Task
From the first line of the listing below, retype each line up to and including the one with "cos, sin, rad"; pictures stay out.

Provided data
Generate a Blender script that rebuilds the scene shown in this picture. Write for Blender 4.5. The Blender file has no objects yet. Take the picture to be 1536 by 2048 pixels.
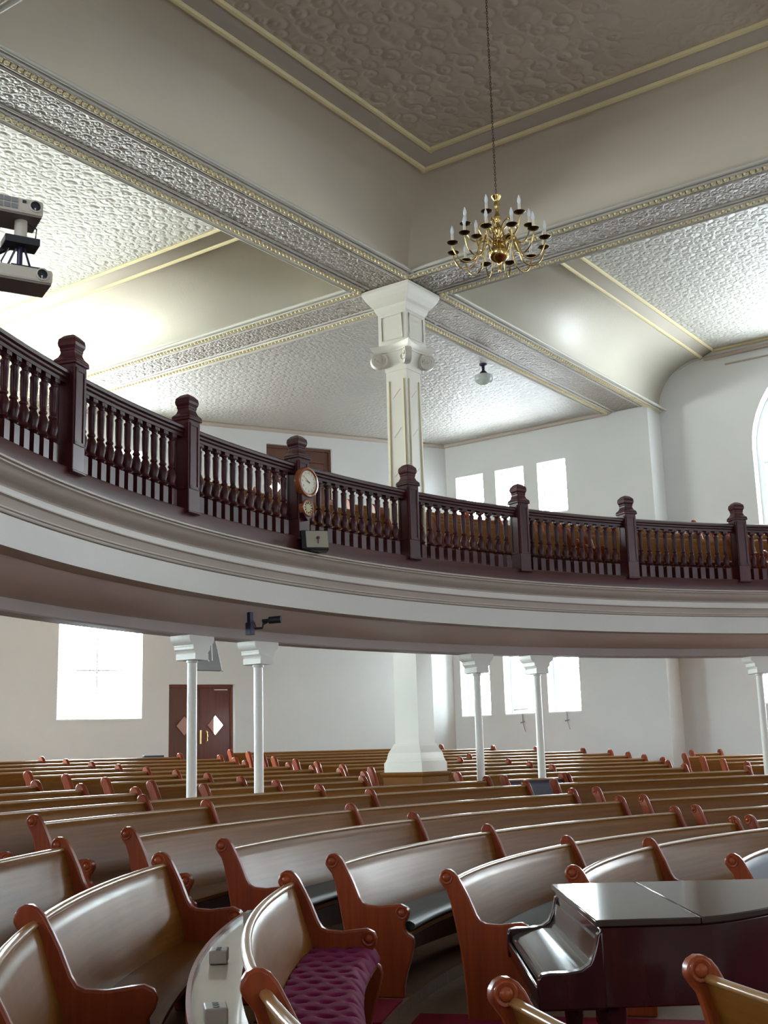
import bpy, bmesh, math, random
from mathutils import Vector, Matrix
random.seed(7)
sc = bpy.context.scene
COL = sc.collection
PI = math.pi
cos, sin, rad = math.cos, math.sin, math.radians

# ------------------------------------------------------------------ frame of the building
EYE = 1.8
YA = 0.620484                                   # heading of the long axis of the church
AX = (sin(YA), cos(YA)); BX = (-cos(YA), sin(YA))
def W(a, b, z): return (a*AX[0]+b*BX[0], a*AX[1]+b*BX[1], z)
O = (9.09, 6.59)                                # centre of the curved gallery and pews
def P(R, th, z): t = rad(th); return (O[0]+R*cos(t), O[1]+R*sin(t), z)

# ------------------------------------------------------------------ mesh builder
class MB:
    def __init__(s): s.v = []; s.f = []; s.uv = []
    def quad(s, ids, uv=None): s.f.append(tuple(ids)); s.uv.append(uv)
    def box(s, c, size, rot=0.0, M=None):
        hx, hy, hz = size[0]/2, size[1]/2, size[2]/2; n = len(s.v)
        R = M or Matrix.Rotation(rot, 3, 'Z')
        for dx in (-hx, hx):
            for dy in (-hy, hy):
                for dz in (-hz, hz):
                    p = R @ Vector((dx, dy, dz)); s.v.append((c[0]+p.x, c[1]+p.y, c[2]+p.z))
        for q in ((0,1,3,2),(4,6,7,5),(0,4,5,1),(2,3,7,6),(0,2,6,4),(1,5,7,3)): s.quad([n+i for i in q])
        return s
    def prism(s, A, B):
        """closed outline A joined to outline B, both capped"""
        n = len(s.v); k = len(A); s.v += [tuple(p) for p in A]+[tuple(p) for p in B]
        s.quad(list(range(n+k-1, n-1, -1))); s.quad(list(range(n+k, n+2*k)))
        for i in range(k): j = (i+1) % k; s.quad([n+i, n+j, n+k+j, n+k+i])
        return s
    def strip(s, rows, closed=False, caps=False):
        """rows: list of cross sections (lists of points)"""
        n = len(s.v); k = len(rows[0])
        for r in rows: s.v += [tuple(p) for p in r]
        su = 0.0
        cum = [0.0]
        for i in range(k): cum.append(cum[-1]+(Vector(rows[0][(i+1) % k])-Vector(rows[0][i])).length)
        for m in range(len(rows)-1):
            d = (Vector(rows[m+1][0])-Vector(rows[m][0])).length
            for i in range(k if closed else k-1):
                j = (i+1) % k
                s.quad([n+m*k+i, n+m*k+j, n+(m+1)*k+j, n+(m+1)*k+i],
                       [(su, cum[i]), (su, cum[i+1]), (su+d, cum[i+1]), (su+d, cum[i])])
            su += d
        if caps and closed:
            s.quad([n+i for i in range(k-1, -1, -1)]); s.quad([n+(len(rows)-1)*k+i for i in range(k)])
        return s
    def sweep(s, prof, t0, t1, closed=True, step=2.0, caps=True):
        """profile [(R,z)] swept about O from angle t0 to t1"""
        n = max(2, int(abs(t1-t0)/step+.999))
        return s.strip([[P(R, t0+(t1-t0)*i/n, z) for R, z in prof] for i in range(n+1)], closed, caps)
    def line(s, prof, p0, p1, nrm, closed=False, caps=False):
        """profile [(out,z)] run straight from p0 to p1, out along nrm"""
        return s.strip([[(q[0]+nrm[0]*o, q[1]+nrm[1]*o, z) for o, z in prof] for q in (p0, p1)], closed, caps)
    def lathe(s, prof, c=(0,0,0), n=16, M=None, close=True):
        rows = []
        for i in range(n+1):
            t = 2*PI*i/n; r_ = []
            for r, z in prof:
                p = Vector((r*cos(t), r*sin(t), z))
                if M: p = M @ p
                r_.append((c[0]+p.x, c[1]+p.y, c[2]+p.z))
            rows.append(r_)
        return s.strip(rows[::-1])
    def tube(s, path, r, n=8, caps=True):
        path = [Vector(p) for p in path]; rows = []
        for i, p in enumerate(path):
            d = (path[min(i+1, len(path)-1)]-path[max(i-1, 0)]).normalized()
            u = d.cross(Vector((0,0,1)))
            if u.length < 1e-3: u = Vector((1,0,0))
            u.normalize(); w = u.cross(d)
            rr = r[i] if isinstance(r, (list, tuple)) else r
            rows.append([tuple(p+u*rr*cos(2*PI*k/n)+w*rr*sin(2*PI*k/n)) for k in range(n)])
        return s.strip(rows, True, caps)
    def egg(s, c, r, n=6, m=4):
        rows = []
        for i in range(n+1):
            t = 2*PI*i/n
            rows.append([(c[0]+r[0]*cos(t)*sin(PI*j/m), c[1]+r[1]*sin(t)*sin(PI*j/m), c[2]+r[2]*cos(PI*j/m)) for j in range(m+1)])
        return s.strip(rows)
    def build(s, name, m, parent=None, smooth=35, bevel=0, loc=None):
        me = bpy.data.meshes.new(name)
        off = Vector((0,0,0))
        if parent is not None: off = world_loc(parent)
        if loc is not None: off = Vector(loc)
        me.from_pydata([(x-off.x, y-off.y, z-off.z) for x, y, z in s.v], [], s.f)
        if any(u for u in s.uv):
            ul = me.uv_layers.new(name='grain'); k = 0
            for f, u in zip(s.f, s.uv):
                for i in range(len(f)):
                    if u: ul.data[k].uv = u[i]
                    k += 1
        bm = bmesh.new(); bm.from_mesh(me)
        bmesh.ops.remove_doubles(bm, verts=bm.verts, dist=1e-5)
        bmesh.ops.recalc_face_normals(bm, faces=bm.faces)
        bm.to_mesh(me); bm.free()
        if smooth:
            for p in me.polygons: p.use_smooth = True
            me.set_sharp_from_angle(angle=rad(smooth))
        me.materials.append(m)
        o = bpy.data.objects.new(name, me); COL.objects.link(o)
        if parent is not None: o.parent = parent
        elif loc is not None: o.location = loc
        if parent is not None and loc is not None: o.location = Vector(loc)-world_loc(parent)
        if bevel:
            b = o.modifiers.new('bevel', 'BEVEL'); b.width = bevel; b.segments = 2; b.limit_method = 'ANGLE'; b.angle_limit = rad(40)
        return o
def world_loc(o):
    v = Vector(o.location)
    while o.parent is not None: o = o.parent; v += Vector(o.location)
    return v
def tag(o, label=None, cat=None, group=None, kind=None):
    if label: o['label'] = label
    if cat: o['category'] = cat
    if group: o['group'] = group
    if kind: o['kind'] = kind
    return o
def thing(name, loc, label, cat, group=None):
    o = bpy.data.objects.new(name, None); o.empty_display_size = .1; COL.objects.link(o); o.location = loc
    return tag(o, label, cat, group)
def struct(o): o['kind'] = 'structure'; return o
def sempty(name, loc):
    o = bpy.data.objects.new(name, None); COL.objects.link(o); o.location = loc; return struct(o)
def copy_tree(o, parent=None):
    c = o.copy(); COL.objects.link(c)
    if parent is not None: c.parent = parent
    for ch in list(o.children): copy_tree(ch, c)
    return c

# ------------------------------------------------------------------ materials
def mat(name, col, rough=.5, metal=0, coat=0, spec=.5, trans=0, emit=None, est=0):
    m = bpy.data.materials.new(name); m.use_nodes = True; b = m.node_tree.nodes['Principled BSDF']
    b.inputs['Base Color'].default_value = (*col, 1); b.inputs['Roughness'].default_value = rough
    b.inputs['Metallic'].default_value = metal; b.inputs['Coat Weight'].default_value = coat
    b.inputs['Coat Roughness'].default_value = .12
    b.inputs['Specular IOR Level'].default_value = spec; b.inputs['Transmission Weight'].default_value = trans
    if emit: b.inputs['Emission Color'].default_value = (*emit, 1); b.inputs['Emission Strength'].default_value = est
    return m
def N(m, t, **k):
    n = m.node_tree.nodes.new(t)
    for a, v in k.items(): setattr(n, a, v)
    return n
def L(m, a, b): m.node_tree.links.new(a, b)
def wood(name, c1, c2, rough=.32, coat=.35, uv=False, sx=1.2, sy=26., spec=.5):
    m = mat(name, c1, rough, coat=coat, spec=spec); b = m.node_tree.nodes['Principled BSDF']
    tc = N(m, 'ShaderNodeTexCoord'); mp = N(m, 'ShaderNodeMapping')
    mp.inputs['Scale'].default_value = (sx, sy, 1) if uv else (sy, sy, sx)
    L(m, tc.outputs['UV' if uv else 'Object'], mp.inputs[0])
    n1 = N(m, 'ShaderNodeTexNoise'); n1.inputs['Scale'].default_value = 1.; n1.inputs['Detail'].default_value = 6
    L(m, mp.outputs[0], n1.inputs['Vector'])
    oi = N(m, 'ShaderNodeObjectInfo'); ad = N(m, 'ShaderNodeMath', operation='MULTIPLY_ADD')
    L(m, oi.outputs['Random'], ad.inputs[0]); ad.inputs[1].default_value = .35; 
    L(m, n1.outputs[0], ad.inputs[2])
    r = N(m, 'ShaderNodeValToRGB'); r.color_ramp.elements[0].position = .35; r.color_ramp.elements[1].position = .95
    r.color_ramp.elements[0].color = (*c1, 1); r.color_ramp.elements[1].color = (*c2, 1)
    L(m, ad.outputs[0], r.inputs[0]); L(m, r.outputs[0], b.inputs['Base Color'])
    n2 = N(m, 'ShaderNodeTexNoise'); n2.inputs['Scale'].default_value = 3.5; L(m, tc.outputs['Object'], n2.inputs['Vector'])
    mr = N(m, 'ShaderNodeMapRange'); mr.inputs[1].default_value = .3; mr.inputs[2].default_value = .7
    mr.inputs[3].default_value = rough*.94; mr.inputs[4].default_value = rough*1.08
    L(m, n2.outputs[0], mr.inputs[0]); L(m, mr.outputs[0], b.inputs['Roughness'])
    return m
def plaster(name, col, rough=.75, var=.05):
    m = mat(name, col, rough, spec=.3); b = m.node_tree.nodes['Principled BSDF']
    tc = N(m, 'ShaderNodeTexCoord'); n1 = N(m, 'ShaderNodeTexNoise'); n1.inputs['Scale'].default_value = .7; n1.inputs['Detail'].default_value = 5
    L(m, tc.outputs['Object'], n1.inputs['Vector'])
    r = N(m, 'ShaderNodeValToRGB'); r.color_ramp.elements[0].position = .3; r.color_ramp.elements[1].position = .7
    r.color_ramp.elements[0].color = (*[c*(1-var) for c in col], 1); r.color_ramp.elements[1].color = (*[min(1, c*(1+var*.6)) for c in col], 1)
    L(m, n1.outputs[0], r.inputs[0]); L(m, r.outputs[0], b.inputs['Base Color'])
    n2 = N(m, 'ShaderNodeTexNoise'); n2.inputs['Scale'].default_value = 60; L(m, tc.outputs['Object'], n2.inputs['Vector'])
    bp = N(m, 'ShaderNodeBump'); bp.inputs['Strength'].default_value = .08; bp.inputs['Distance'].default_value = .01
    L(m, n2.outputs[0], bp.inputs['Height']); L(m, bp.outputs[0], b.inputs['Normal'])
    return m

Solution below
Generate a Blender script that rebuilds the scene shown in this picture. Write for Blender 4.5. The Blender file has no objects yet. Take the picture to be 1536 by 2048 pixels.
import bpy, bmesh, math, random
from mathutils import Vector, Matrix
random.seed(7)
sc = bpy.context.scene
COL = sc.collection
PI = math.pi
cos, sin, rad = math.cos, math.sin, math.radians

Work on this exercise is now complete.